Cette porte (fig. 58) se recommande plutôt par la manière dont elle est composée que par ses dimensions, puisque la baie n’a pas plus de 1m,70 de largeur. Il semble que l’architecte ait voulu rompre avec les traditions admises. D’abord les archivoltes sont en tiers-point et dépourvues de tout ornement. Afin de faciliter le dégagement, les pieds-droits sont en retraite sur les arcs, et portent ceux-ci au moyen d’encorbellements ornés de sculpture. Un cordon sculpté sertit la dernière archivolte. Il n’y a pas ici de tympan sculpté ni de linteau, conformément à l’usage des provinces occidentales, mais au-dessus d’un couronnement très-riche est posée une niche contenant la statue du Christ dans sa gloire, et celles de la sainte Vierge et de saint Jean. Entre les corbeaux qui soutiennent la corniche intermédiaire, dans des sortes de métopes, sont sculptés quelques signes du zodiaque et un porc, qui, suivant un usage assez fréquent au XIIe siècle, représente un mois de l’année, celui pendant lequel on tue cet animal domestique. Il n’est pas nécessaire de faire ressortir la belle entente de cette composition, que notre gravure permet d’apprécier. La façon dont la sculpture est disposée, les divisions des parties principales, le contraste heureusement trouvé entre les surfaces lisses et les surfaces décorées, font assez connaître que l’architecte de cette œuvre entendait son art. La sculpture est, d’ailleurs, très-délicate et exécutée avec un soin minutieux. C’était la dernière expression de l’art roman des provinces de l’Ouest, qui devait s’éteindre, quelques années plus tard, sous l’influence de l’art de l’école laïque de l’Île-de-France.

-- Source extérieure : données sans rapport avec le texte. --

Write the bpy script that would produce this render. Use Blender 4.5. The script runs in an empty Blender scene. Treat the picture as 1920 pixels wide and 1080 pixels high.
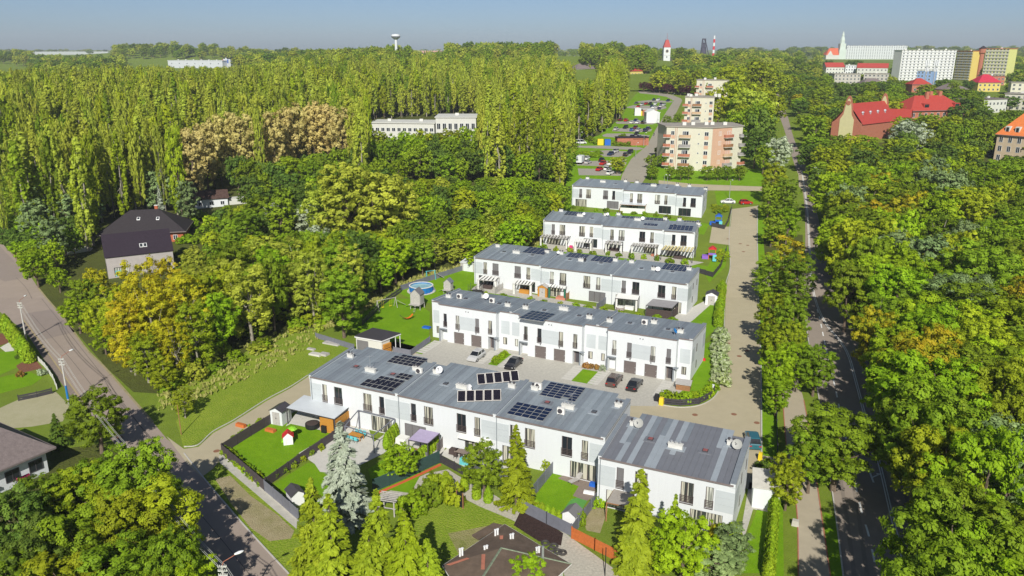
import bpy, bmesh, math, random
import numpy as np
from mathutils import Vector, Matrix, Quaternion
R = math.radians
sc = bpy.context.scene
COL = sc.collection
random.seed(7)
NR = np.random.default_rng(7)

# ---------------------------------------------------------------- camera
F, HY, CH = 1480.0, 93.0, 52.0            # focal length in photo pixels, horizon row, drone height
PT = math.atan((540 - HY) / F)
cd = bpy.data.cameras.new('camera')
cd.sensor_width = 36.0; cd.lens = F * 36 / 1920; cd.clip_start = 1.0; cd.clip_end = 20000
cam = bpy.data.objects.new('camera', cd); COL.objects.link(cam)
cam.location = (0, 0, CH); cam.rotation_euler = (math.pi / 2 - PT, 0, 0)
sc.camera = cam

# ---------------------------------------------------------------- sky and sun
SUN_EL, SUN_YAW = R(36), R(2.5)
world = bpy.data.worlds.new('World'); sc.world = world; world.use_nodes = True
wn = world.node_tree.nodes; wl = world.node_tree.links
bg = wn['Background']
sky = wn.new('ShaderNodeTexSky'); sky.sky_type = 'NISHITA'; sky.sun_disc = False
sky.sun_elevation = SUN_EL; sky.sun_rotation = math.pi + SUN_YAW
sky.altitude = 300; sky.air_density = 0.6; sky.dust_density = 0.9; sky.ozone_density = 3.5
wl.new(sky.outputs[0], bg.inputs[0]); bg.inputs[1].default_value = 0.069
sd = bpy.data.lights.new('sun', 'SUN'); sd.energy = 4.5; sd.angle = R(0.53); sd.color = (1.0, 0.965, 0.90)
sun = bpy.data.objects.new('sun', sd); COL.objects.link(sun)
sdir = Vector((math.sin(SUN_YAW) * math.cos(SUN_EL), math.cos(SUN_YAW) * math.cos(SUN_EL), -math.sin(SUN_EL)))
sun.rotation_euler = sdir.to_track_quat('-Z', 'Y').to_euler(); sun.location = (-20, -60, 120)
vs = sc.view_settings
vs.view_transform = 'Standard'; vs.look = 'None'; vs.gamma = 1.0; vs.use_curve_mapping = False; vs.exposure = 0.25
sc.cycles.max_bounces = 5; sc.cycles.diffuse_bounces = 3; sc.cycles.transparent_max_bounces = 4
sc.cycles.use_denoising = True

# ---------------------------------------------------------------- terrain and picture-to-ground helpers
BRK = [(-400, 0), (165, 0), (200, 2), (240, 5), (300, 9), (400, 14), (600, 20), (1000, 25), (2000, 31), (4000, 38), (9000, 46)]
def gz(y):
    for (a, za), (b, zb) in zip(BRK, BRK[1:]):
        if y <= b: return za + (zb - za) * (y - a) / (b - a)
    return BRK[-1][1]
CP, SP = math.cos(PT), math.sin(PT)
def ray(px, py):
    u, v = (px - 960) / F, (540 - py) / F
    return (u, CP + v * SP, -SP + v * CP)
def P(px, py, z=0.0):
    d = ray(px, py); t = (z - CH) / d[2]
    return Vector((d[0] * t, d[1] * t, z))
def T(px, py, h=0.0):
    """point whose height above the terrain is h on the line of sight of a photo pixel"""
    d = ray(px, py); lo, hi = 10.0, 9000.0
    for _ in range(50):
        m = (lo + hi) / 2
        if CH + d[2] / d[1] * m - gz(m) - h > 0: lo = m
        else: hi = m
    t = lo / d[1]
    return Vector((d[0] * t, lo, gz(lo) + h))
def Q(x, y, z):
    z -= CH; dep = y * CP - z * SP; up = y * SP + z * CP
    return 960 + F * x / dep, 540 - F * up / dep
def inpoly(x, y, poly):
    c = False; j = len(poly) - 1
    for i in range(len(poly)):
        xi, yi = poly[i]; xj, yj = poly[j]
        if (yi > y) != (yj > y) and x < (xj - xi) * (y - yi) / (yj - yi) + xi: c = not c
        j = i
    return c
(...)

Nous avons vu déjà, par l’exemple tiré de l’église de Notre-Dame du Port, à Clermont, que les portes étaient décorées, dans certaines provinces, au moyen de bas-reliefs accessoires qui étaient comme plaqués à côté ou au-dessus des archivoltes. Peut-être cet usage n’était-il qu’une tradition fort ancienne. Lorsque, pendant la période carlovingienne primitive, l’art de la statuaire était complétement perdu, on recueillait parfois des bas-reliefs provenant de monuments antiques gallo-romains, et on les incrustait dans les nouvelles constructions, notamment au-dessus des portes, comme étant la partie de l’édifice que l’on tenait à décorer. Plus tard, les artistes romans conservèrent cette disposition en incrustant des bas-reliefs neufs, comme on l’avait fait pour les fragments antiques. C’est, en effet, dans les provinces où les restes gallo-romains étaient abondants, que l’on voit ce système d’ornementation persister jusque pendant le XIIe siècle. La grande porte méridionale de l’église de Saint-Sernin, à Toulouse, nous fournit un exemple très-remarquable de ce genre de décoration (fig. 59). Cette porte, parfaitement conservée jusqu’à la corniche[1], se compose de trois rangs d’archivoltes entourant

  1. Le couronnement tracé sur notre figure est une restauration.